» **Brief**: From the listing, collect all lines containing the word "Python".

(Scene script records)
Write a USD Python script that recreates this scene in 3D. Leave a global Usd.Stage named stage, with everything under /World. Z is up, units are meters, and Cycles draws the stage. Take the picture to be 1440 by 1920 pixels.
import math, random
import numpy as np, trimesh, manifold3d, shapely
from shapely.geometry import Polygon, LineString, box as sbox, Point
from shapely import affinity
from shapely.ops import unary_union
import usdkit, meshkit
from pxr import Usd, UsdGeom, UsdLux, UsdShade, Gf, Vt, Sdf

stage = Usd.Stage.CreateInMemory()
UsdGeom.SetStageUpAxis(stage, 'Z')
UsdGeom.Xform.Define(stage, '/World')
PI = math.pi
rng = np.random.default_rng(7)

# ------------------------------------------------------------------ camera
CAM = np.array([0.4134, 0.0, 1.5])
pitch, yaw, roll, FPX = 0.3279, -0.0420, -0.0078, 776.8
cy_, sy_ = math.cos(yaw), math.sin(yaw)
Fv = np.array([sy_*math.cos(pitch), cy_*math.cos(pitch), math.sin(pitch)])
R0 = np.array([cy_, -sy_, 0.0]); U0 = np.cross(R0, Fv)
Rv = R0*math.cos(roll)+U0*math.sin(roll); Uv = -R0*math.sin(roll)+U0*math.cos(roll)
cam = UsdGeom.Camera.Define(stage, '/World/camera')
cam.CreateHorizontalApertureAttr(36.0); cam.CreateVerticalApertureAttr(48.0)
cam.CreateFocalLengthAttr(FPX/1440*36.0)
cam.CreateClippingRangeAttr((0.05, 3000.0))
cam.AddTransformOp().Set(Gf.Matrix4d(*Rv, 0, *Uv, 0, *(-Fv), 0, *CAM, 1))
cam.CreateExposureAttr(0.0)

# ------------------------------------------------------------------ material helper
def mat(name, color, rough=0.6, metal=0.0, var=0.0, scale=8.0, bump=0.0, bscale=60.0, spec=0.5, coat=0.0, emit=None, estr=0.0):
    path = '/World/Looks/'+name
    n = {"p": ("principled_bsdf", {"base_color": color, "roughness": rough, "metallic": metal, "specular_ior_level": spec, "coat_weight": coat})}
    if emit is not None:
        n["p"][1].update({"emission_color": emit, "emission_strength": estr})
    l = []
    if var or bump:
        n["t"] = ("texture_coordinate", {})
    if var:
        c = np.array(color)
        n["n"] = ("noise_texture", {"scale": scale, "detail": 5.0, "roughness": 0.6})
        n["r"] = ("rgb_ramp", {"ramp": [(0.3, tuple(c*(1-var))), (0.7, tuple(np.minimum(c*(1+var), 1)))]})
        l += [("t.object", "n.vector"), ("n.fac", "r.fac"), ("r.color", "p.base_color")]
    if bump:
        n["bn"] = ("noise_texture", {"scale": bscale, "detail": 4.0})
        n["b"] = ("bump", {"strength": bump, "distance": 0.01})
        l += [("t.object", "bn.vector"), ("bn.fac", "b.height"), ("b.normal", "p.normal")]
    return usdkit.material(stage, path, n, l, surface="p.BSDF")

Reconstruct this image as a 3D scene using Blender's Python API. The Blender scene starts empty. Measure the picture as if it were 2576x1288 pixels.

» **Result of this task**:
Write a USD Python script that recreates this scene in 3D. Leave a global Usd.Stage named stage, with everything under /World. Z is up, units are meters, and Cycles draws the stage. Take the picture to be 1440 by 1920 pixels.
Reconstruct this image as a 3D scene using Blender's Python API. The Blender scene starts empty. Measure the picture as if it were 2576x1288 pixels.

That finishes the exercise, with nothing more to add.